### TASK DESCRIPTION
Take the lines from the head of the listing through the one bearing "R = math.radians" and copy them exactly, leaving every picture out.

### DATA EXCERPT
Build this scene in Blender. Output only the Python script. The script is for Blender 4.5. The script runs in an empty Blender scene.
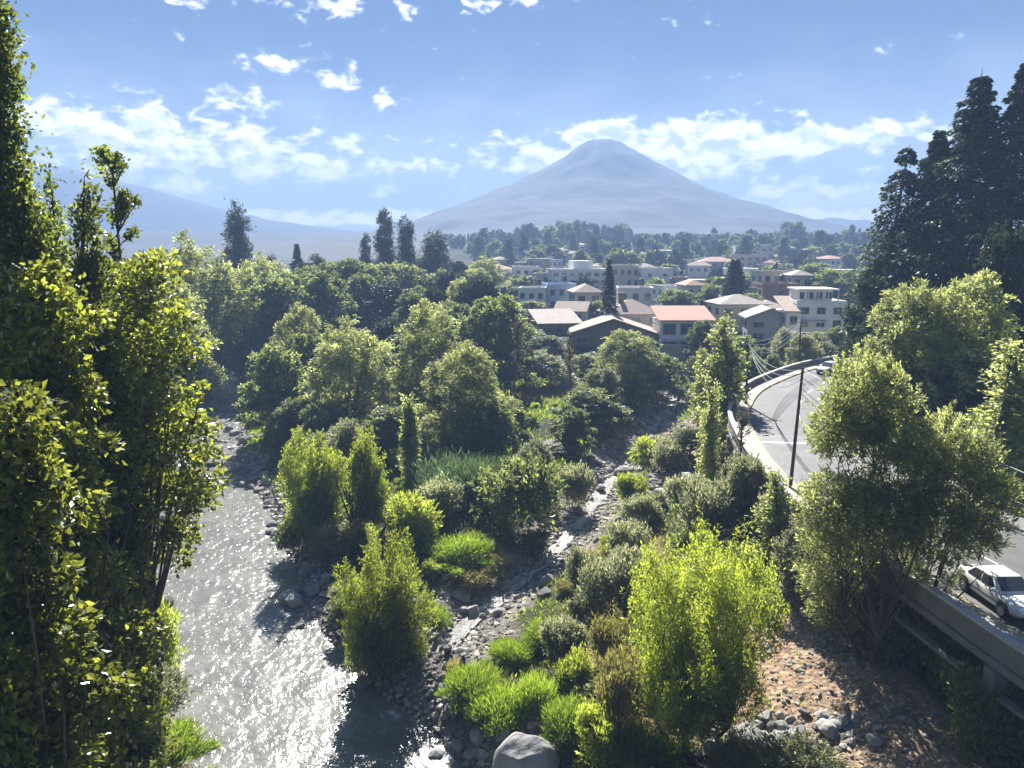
import bpy, bmesh, math, random
import numpy as np
from mathutils import Vector, Matrix

C = bpy.context.scene
COL = C.collection
R = math.radians

# ------------------------------------------------------------------ camera
EYE = 24.0                      # metres above the river
FPX = 770.0
PITCH = math.atan2(384 - 250, FPX)
SP, CP = math.sin(PITCH), math.cos(PITCH)
cam_d = bpy.data.cameras.new('camera')
cam_d.sensor_width = 36.0
cam_d.lens = 36.0 * FPX / 1024.0
cam_d.clip_start = 0.3
cam_d.clip_end = 12000
cam = bpy.data.objects.new('camera', cam_d)
COL.objects.link(cam)
cam.location = (0, 0, EYE)
cam.rotation_euler = (R(90) - PITCH, 0, 0)
C.camera = cam

# ------------------------------------------------------------------ sun, sky, exposure
SUN_AZ, SUN_EL = R(-4), R(40)       # azimuth from +Y towards +X
sun_dir = Vector((math.sin(SUN_AZ) * math.cos(SUN_EL), math.cos(SUN_AZ) * math.cos(SUN_EL), math.sin(SUN_EL)))
sl = bpy.data.lights.new('sun', 'SUN')
sl.energy = 5.0
sl.angle = R(0.5)
sl.color = (1.0, 0.965, 0.90)
sun = bpy.data.objects.new('sun', sl)
COL.objects.link(sun)
sun.rotation_euler = (-sun_dir).to_track_quat('-Z', 'Y').to_euler()
sun.location = (0, 100, 200)

C.view_settings.view_transform = 'Standard'
C.view_settings.look = 'None'
C.view_settings.gamma = 1
C.view_settings.use_curve_mapping = False
C.view_settings.exposure = 1.88
C.cycles.use_denoising = True
C.cycles.max_bounces = 8
C.cycles.diffuse_bounces = 5
C.cycles.glossy_bounces = 2
C.cycles.transmission_bounces = 3
C.cycles.transparent_max_bounces = 6
C.cycles.volume_bounces = 0
C.cycles.sample_clamp_indirect = 4
C.cycles.sample_clamp_direct = 0
C.cycles.caustics_reflective = False
C.cycles.caustics_refractive = False
C.cycles.use_adaptive_sampling = True
C.cycles.adaptive_threshold = 0.02

def pix_dir(px, py):
    x, v = (px - 512) / FPX, (py - 384) / FPX
    return Vector((x, CP - v * SP, -(SP + v * CP)))

def at_z(px, py, z=0.0):
    d = pix_dir(px, py)
    t = (EYE - z) / (-d.z)
    return (d.x * t, d.y * t)

def at_Y(px, py, Y):
    d = pix_dir(px, py)
    t = Y / d.y
    return (d.x * t, Y, EYE + d.z * t)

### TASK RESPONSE
Build this scene in Blender. Output only the Python script. The script is for Blender 4.5. The script runs in an empty Blender scene.
import bpy, bmesh, math, random
import numpy as np
from mathutils import Vector, Matrix

C = bpy.context.scene
COL = C.collection
R = math.radians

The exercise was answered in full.